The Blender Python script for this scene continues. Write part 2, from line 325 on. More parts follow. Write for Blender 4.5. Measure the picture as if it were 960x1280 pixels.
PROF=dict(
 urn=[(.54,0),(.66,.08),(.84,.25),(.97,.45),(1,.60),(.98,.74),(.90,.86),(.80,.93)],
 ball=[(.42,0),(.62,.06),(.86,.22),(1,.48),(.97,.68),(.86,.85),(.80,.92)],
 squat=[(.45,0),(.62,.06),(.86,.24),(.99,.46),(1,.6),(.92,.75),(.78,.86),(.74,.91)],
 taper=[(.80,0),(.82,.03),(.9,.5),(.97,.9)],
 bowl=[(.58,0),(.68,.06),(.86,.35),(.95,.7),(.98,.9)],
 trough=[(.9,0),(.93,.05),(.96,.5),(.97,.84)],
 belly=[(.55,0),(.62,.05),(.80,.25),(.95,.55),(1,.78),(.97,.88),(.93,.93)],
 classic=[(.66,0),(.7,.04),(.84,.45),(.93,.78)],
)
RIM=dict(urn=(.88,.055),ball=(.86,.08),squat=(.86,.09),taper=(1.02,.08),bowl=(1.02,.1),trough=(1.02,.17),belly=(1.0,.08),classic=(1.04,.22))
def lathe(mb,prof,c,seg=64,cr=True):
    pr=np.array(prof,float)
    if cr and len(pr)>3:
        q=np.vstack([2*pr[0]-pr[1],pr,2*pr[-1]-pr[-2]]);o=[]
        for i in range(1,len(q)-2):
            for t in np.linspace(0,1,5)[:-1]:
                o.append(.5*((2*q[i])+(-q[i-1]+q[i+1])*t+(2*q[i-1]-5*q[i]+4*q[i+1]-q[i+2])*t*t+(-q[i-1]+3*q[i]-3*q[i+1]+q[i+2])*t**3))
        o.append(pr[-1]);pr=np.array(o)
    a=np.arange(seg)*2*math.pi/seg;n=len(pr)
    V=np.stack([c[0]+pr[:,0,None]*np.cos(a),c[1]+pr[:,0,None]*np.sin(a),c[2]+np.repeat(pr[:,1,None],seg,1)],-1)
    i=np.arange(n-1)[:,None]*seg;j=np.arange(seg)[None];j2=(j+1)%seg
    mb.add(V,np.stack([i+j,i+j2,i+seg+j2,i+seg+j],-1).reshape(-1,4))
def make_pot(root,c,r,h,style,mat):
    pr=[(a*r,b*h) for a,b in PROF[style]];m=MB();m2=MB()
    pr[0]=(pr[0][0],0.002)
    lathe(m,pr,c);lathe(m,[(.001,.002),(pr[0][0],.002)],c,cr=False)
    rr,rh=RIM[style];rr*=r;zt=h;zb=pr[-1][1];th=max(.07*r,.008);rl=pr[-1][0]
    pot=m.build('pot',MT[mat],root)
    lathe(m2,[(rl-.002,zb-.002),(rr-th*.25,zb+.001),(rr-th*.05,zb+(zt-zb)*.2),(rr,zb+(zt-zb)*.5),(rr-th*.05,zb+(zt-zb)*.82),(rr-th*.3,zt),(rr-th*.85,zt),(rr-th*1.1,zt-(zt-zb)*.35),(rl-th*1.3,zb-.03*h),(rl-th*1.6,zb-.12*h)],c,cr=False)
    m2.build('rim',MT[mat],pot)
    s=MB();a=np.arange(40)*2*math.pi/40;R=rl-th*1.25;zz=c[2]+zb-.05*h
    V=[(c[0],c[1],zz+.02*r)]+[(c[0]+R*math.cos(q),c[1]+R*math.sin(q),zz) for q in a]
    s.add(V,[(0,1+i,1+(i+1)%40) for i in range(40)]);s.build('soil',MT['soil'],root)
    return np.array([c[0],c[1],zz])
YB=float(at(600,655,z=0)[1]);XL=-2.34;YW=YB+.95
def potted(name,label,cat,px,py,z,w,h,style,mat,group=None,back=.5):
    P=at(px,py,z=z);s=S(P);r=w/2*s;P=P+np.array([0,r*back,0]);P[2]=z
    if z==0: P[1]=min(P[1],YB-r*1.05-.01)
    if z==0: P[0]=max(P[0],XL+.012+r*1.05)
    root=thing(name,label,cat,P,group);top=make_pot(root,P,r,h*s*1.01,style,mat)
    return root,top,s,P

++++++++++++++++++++

→ AIM
Set every line of the listing down word for word.

→ THE REPLY
The Blender Python script for this scene continues. Write part 2, from line 325 on. More parts follow. Write for Blender 4.5. Measure the picture as if it were 960x1280 pixels.
PROF=dict(
 urn=[(.54,0),(.66,.08),(.84,.25),(.97,.45),(1,.60),(.98,.74),(.90,.86),(.80,.93)],
 ball=[(.42,0),(.62,.06),(.86,.22),(1,.48),(.97,.68),(.86,.85),(.80,.92)],
 squat=[(.45,0),(.62,.06),(.86,.24),(.99,.46),(1,.6),(.92,.75),(.78,.86),(.74,.91)],
 taper=[(.80,0),(.82,.03),(.9,.5),(.97,.9)],
 bowl=[(.58,0),(.68,.06),(.86,.35),(.95,.7),(.98,.9)],
 trough=[(.9,0),(.93,.05),(.96,.5),(.97,.84)],
 belly=[(.55,0),(.62,.05),(.80,.25),(.95,.55),(1,.78),(.97,.88),(.93,.93)],
 classic=[(.66,0),(.7,.04),(.84,.45),(.93,.78)],
)
RIM=dict(urn=(.88,.055),ball=(.86,.08),squat=(.86,.09),taper=(1.02,.08),bowl=(1.02,.1),trough=(1.02,.17),belly=(1.0,.08),classic=(1.04,.22))
def lathe(mb,prof,c,seg=64,cr=True):
    pr=np.array(prof,float)
    if cr and len(pr)>3:
        q=np.vstack([2*pr[0]-pr[1],pr,2*pr[-1]-pr[-2]]);o=[]
        for i in range(1,len(q)-2):
            for t in np.linspace(0,1,5)[:-1]:
                o.append(.5*((2*q[i])+(-q[i-1]+q[i+1])*t+(2*q[i-1]-5*q[i]+4*q[i+1]-q[i+2])*t*t+(-q[i-1]+3*q[i]-3*q[i+1]+q[i+2])*t**3))
        o.append(pr[-1]);pr=np.array(o)
    a=np.arange(seg)*2*math.pi/seg;n=len(pr)
    V=np.stack([c[0]+pr[:,0,None]*np.cos(a),c[1]+pr[:,0,None]*np.sin(a),c[2]+np.repeat(pr[:,1,None],seg,1)],-1)
    i=np.arange(n-1)[:,None]*seg;j=np.arange(seg)[None];j2=(j+1)%seg
    mb.add(V,np.stack([i+j,i+j2,i+seg+j2,i+seg+j],-1).reshape(-1,4))
def make_pot(root,c,r,h,style,mat):
    pr=[(a*r,b*h) for a,b in PROF[style]];m=MB();m2=MB()
    pr[0]=(pr[0][0],0.002)
    lathe(m,pr,c);lathe(m,[(.001,.002),(pr[0][0],.002)],c,cr=False)
    rr,rh=RIM[style];rr*=r;zt=h;zb=pr[-1][1];th=max(.07*r,.008);rl=pr[-1][0]
    pot=m.build('pot',MT[mat],root)
    lathe(m2,[(rl-.002,zb-.002),(rr-th*.25,zb+.001),(rr-th*.05,zb+(zt-zb)*.2),(rr,zb+(zt-zb)*.5),(rr-th*.05,zb+(zt-zb)*.82),(rr-th*.3,zt),(rr-th*.85,zt),(rr-th*1.1,zt-(zt-zb)*.35),(rl-th*1.3,zb-.03*h),(rl-th*1.6,zb-.12*h)],c,cr=False)
    m2.build('rim',MT[mat],pot)
    s=MB();a=np.arange(40)*2*math.pi/40;R=rl-th*1.25;zz=c[2]+zb-.05*h
    V=[(c[0],c[1],zz+.02*r)]+[(c[0]+R*math.cos(q),c[1]+R*math.sin(q),zz) for q in a]
    s.add(V,[(0,1+i,1+(i+1)%40) for i in range(40)]);s.build('soil',MT['soil'],root)
    return np.array([c[0],c[1],zz])
YB=float(at(600,655,z=0)[1]);XL=-2.34;YW=YB+.95
def potted(name,label,cat,px,py,z,w,h,style,mat,group=None,back=.5):
    P=at(px,py,z=z);s=S(P);r=w/2*s;P=P+np.array([0,r*back,0]);P[2]=z
    if z==0: P[1]=min(P[1],YB-r*1.05-.01)
    if z==0: P[0]=max(P[0],XL+.012+r*1.05)
    root=thing(name,label,cat,P,group);top=make_pot(root,P,r,h*s*1.01,style,mat)
    return root,top,s,P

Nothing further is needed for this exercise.